Keine Luftschlösser, sondern realistische Ziele verfolgen
Das Strategiepapier der Kommission macht Schluss mit Luftschlössern, beispielsweise die Nummer eins in der Welt zu sein. Stattdessen nennt Barroso konkrete, messbare Ziele vor allem bei Bildung, Forschung und Arbeit, die bis 2020 erreicht sein sollen. Dazu gehören: Ein Wachstum der durchschnittlichen Beschäftigung von 69 auf 75 Prozent der erwerbstätigen Bevölkerung, Hochschulabschlüsse für 40 statt wie bisher 30 Prozent der Schulabgänger bei einem Rückgang der Schulabbrecher-Quote auf unter zehn Prozent, ein Anstieg der Forschungsausgaben von Staat und Unternehmen auf drei Prozent des Bruttoinlandsprodukts, eine Senkung der Zahl armer Menschen in Europa und schließlich die Produktion von mehr regenerativer Energie bei einer gleichzeitigen Verringerung des Energieverbrauchs.

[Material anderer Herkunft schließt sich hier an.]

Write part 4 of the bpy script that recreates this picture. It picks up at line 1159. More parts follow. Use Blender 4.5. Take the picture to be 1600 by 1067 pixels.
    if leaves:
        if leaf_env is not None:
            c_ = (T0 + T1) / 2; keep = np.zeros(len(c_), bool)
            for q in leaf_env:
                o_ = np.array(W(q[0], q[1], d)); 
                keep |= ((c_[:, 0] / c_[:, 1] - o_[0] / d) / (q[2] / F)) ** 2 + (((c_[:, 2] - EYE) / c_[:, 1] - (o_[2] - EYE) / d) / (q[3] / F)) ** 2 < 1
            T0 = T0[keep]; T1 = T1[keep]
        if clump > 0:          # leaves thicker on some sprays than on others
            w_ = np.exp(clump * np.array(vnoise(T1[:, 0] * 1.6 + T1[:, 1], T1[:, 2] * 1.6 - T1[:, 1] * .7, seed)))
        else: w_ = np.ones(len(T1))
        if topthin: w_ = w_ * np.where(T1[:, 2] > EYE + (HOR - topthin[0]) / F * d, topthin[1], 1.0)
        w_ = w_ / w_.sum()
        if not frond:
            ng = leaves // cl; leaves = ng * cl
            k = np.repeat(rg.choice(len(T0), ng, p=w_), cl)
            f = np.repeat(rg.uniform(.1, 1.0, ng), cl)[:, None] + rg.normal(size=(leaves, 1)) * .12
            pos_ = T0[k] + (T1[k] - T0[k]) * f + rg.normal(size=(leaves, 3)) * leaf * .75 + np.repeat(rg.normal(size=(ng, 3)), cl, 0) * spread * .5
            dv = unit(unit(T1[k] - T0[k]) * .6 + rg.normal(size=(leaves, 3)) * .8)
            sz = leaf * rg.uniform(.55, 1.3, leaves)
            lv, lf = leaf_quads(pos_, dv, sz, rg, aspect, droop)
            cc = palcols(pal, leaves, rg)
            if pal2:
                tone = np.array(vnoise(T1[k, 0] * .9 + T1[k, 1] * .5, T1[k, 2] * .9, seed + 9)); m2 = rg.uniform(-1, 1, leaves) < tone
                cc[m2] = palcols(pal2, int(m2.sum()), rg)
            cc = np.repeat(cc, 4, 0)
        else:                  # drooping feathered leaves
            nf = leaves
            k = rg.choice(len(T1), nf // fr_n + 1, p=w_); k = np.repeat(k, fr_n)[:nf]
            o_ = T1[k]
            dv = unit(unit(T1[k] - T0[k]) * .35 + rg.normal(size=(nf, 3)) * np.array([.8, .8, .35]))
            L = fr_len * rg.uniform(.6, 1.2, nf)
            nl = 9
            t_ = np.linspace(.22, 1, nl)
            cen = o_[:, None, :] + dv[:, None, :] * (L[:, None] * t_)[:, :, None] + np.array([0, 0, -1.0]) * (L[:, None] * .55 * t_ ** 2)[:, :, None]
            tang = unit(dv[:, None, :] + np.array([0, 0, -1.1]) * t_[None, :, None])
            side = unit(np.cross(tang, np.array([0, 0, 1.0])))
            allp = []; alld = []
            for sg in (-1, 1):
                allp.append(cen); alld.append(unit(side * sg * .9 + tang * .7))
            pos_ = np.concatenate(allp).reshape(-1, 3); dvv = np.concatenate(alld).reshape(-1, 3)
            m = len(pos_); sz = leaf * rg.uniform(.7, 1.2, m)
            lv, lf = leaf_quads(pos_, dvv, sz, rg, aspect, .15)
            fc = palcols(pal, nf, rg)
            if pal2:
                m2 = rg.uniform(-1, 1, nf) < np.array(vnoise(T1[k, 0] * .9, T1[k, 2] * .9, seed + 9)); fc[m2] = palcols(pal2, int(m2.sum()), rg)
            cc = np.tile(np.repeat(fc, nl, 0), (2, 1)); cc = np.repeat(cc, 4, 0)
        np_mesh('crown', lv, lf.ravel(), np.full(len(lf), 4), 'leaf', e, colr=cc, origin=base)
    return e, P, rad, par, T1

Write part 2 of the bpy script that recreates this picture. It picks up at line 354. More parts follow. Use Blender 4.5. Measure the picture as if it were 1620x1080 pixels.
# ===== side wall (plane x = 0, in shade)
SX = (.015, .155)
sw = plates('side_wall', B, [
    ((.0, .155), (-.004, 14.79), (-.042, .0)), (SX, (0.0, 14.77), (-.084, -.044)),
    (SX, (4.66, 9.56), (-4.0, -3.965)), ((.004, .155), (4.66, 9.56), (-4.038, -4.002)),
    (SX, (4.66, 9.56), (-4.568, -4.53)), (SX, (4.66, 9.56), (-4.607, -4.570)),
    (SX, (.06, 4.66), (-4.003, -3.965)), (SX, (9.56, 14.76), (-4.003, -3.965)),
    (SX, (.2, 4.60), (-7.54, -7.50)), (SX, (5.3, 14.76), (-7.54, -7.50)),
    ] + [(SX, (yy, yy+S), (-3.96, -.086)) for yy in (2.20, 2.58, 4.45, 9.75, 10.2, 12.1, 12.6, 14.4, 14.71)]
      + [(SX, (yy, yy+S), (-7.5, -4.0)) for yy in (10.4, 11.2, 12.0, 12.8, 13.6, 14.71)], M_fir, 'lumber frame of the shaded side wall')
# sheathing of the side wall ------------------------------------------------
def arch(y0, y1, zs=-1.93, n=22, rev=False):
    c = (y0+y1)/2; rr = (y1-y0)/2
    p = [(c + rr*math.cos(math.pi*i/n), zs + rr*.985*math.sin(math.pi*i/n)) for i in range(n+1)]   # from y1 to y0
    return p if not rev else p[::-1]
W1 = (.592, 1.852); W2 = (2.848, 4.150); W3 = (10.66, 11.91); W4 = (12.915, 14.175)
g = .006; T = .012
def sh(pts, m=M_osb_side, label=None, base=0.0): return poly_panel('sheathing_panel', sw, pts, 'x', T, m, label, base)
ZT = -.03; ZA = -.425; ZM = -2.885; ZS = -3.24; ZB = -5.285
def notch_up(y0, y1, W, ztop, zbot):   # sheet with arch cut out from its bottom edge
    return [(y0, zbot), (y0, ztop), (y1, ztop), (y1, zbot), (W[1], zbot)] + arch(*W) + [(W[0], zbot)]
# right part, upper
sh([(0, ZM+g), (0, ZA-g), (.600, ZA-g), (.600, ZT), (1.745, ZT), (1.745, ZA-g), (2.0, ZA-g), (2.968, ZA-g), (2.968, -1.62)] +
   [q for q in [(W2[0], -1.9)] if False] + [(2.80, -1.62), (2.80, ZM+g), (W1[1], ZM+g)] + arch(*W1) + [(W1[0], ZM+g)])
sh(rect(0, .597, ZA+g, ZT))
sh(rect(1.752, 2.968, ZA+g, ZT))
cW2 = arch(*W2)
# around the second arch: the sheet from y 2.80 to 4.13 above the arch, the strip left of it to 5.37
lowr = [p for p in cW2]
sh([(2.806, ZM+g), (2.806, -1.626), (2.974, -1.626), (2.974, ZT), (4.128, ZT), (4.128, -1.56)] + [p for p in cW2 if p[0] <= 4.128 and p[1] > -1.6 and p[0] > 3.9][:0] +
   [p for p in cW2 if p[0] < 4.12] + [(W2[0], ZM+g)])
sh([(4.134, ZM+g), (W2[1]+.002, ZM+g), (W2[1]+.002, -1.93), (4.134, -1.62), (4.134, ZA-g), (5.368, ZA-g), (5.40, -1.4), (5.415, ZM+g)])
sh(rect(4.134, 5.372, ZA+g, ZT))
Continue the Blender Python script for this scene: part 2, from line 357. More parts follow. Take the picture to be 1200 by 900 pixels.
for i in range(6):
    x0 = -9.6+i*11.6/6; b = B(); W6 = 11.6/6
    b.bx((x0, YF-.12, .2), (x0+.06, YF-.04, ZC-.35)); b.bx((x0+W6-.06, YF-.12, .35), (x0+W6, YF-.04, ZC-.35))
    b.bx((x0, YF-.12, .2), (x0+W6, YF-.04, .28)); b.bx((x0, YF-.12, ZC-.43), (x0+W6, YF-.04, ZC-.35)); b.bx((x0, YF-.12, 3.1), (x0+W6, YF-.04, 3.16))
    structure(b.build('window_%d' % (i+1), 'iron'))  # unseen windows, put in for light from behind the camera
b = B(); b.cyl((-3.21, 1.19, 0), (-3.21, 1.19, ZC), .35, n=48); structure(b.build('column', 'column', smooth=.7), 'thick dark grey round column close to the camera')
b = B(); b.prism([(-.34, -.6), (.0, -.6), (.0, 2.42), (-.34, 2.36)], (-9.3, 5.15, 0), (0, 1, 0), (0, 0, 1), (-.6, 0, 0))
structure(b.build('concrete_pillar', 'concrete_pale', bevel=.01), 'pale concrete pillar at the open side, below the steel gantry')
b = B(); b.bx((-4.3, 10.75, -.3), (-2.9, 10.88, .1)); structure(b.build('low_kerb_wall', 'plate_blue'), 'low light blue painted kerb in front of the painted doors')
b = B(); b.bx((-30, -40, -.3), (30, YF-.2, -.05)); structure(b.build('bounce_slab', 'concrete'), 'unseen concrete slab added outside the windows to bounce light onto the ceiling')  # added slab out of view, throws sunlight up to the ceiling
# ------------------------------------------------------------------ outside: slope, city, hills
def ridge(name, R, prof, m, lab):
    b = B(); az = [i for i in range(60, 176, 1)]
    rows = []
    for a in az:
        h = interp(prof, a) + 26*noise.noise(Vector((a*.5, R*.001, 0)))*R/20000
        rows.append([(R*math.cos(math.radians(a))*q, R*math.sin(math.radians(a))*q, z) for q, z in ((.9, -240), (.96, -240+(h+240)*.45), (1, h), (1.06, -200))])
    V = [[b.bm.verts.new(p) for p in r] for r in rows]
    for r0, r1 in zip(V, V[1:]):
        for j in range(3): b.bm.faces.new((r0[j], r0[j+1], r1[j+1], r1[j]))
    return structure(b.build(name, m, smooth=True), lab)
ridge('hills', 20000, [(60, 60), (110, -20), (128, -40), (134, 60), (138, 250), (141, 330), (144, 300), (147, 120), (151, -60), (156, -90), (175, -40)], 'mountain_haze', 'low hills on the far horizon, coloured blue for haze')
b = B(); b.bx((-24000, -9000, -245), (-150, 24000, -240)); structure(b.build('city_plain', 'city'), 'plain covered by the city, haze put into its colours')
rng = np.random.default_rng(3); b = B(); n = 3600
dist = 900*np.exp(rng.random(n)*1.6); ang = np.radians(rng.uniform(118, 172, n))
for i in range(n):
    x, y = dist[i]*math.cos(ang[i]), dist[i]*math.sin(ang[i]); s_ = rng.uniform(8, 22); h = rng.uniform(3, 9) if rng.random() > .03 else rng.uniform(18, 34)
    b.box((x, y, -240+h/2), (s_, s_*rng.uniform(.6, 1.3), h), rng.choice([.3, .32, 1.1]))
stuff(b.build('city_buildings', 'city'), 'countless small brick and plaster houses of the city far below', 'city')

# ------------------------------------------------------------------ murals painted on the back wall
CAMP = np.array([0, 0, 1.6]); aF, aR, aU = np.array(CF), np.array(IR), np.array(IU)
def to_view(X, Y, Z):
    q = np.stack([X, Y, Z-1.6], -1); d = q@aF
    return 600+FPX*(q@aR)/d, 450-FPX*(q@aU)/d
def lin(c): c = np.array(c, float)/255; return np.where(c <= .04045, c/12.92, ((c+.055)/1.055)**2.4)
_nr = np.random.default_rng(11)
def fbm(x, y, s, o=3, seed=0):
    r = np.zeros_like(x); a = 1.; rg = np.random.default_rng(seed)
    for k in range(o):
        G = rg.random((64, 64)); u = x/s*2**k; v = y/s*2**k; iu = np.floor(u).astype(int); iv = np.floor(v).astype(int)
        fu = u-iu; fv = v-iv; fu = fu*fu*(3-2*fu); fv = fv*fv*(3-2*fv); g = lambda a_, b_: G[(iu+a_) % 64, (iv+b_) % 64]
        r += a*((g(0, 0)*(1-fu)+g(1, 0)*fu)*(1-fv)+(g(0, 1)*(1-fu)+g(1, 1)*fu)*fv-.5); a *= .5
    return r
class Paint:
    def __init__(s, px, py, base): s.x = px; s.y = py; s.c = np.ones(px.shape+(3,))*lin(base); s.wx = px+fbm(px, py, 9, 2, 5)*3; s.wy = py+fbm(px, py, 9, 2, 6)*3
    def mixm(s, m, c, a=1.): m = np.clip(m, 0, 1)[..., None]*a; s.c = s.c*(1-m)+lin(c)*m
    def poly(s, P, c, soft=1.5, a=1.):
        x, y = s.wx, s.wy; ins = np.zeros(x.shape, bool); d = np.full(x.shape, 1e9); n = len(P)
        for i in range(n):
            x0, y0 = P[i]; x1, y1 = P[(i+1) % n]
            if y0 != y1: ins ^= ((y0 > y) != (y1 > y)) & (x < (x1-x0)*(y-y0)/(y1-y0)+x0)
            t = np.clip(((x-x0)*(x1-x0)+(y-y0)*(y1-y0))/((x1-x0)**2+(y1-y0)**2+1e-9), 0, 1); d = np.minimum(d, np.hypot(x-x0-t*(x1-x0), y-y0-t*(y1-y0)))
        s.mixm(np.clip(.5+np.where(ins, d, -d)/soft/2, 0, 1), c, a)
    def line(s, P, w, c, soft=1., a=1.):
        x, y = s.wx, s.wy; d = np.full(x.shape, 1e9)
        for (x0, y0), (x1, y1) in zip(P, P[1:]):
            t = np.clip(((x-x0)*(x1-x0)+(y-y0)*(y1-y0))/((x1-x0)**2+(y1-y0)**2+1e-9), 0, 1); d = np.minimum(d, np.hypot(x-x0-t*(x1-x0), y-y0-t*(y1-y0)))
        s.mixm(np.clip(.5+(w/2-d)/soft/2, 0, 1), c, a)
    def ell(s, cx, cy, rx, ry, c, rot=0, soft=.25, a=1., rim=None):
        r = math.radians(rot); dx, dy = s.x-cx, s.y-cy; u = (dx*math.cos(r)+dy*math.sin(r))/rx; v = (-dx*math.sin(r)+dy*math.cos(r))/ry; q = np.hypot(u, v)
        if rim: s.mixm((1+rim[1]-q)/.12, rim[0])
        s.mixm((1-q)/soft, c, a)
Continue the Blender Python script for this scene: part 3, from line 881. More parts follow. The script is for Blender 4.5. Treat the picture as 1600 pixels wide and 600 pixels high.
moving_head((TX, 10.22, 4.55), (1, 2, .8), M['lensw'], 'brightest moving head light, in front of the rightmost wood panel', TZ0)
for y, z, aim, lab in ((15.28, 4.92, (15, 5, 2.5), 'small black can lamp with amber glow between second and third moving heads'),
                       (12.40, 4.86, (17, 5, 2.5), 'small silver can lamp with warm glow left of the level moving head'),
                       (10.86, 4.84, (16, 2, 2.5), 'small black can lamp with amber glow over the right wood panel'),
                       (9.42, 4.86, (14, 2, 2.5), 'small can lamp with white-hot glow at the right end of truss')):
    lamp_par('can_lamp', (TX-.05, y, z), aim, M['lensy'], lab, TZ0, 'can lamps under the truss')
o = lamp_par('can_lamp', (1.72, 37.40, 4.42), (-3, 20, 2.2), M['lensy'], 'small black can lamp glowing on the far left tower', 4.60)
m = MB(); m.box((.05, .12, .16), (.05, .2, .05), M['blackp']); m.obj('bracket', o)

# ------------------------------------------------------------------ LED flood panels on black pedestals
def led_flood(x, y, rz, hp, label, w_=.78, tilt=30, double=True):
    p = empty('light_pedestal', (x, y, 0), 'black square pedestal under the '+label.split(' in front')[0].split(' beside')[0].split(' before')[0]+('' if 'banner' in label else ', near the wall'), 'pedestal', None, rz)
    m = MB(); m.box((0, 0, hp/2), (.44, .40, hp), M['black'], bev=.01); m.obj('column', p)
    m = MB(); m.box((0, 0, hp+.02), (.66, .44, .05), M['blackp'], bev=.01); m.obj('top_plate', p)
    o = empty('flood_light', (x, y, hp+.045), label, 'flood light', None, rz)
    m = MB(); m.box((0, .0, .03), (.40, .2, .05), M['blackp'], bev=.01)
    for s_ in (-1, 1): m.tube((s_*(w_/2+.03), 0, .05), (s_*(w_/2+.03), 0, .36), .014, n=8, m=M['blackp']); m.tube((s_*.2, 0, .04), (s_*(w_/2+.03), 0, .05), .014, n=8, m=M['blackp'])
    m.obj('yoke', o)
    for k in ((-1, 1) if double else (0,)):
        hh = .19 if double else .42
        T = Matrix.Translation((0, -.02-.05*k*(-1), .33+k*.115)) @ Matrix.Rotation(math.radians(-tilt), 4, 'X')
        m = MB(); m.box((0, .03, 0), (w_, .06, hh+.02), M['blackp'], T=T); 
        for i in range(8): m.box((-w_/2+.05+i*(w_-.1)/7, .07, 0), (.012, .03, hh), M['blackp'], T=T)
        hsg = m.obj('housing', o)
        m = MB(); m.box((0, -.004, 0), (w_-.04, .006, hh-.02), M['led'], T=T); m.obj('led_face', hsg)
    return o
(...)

Im Moment sind es sage und schreibe 80 von 500 Millionen Europäern, die von Armut bedroht sind. Mit diesem Punkt versuchte Barroso wohl auch, linken Kritikern den Wind aus den Segeln zu nehmen. Martin Schulz, der Vorsitzende der Sozialistischen Fraktion im Europaparlament, hatte Barroso vorgeworfen, er nehme die sozialen Probleme in Europa nicht ernst genug.
Regionale Unterschiede müssen beachtet werden
Bei den Zielen der Strategie 2020 setzt Barroso ganz auf Freiwilligkeit. Sanktionen kommen nicht vor. Die Kommission kann aber Nachzügler anprangern. Und wegen großer Unterschiede in den einzelnen Mitgliedsstaaten sollen die Ziele auch jeweils national übersetzt werden. Wenn es ein Zauberwort in diesem Papier gibt, dann wohl das Wort Koordination. "Es gibt etwas, das wir mehr tun müssen und das es vorher nicht gab. Das ist Koordination - gemeinsames Regieren mit Kohärenz und einem langen Atem", so Barroso.
Barroso nahm aber auch zur Sorge von Bundeskanzlerin Angela Merkel Stellung, politische Koordination könne den Stabilitätspakt aushebeln. Der Pakt und seine Instrumente gälten uneingeschränkt, versicherte Barroso. Inwieweit das Merkel und andere Kritiker beruhigt, dürfte sich beim nächsten Gipfel Ende des Monats zeigen. Dann wollen die Staats- und Regierungschefs über das Strategiepapier beraten. Das Konzept löst die gescheiterte Lissabon-Strategie der Europäischen Union ab, die sich damals zum Ziel gesetzt hatte, die EU bis 2010 zum wirtschaftsstärksten Raum der Welt zu machen.